In her two years in the "wilderness" after college, though, it might have been abstraction itself that was the problem. She resolved her difficulties when she at last discovered a meeting place between the freedoms of expressive abstraction and the landscape she loved. It seems that the sheep were a crucial breakthrough in this respect. She produced large numbers of sheep drawings and paintings - as well as bold individualistic prints.

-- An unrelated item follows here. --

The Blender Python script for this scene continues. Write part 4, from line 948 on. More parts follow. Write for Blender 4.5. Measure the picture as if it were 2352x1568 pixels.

The drawing "Puddles on Moorland Path" was another breakthrough to successful work. It was this drawing, done directly from observation, that she says "introduced" her, after a time working only in black and white, "back to the importance of color.... As I made those furiously simple blue lines with the crayon, I could have cried with both joy and frustration at the happiness of the discovery and the stupidity of my blindness. These lines represented years of hard work and opened up many more to come."

Passion mingles with Yorkshire grittiness in this artist's work. She is willing to admit that the association of her home village of Haworth with that extraordinary Bronte family cannot be ignored in understanding her own love of the place. Emily Bronte (in 1836) wrote of the landscape which for her, too, was as much inner as outer:

Shining and lowering and swelling and dying,

Changing forever from midnight to noon;

Roaring like thunder, like soft music sighing,

Shadows on shadows advancing and flying,

Lightning-bright flashes the deep gloom defying,

Coming as swiftly and fading as soon.

Her sister Charlotte wrote of Emily's poems: "I thought them condensed and terse, vigorous and genuine. To my ear they had also a peculiar music - wild, melancholy, and elevating."

It just happened that the first seven years of Sarah Hutton's childhood were spent living in the parsonage where the Brontes formerly lived. Sarah's mother, a Bronte scholar, was curator of the museum that the parsonage had become. She remembers her mother forever quoting the Brontes. Emily's novel "Wuthering Heights," as well as the "peculiar music" of her poems, clearly mean a great deal to this painter.

After the family left the parsonage, her mother ran a bookshop nearby in Haworth. So her daughter's association with the area continued. Although this town has long been a tourist mecca and has sprouted the usual tacky range of memento shops and an overuse of the word "Bronte" to advertise itself, Sarah Hutton believes that "the very soul of Haworth is as much there as it ever has been. It's marvelous." The authenticity of her art, in its recognition of something unique to this particular place, touches universal feelings.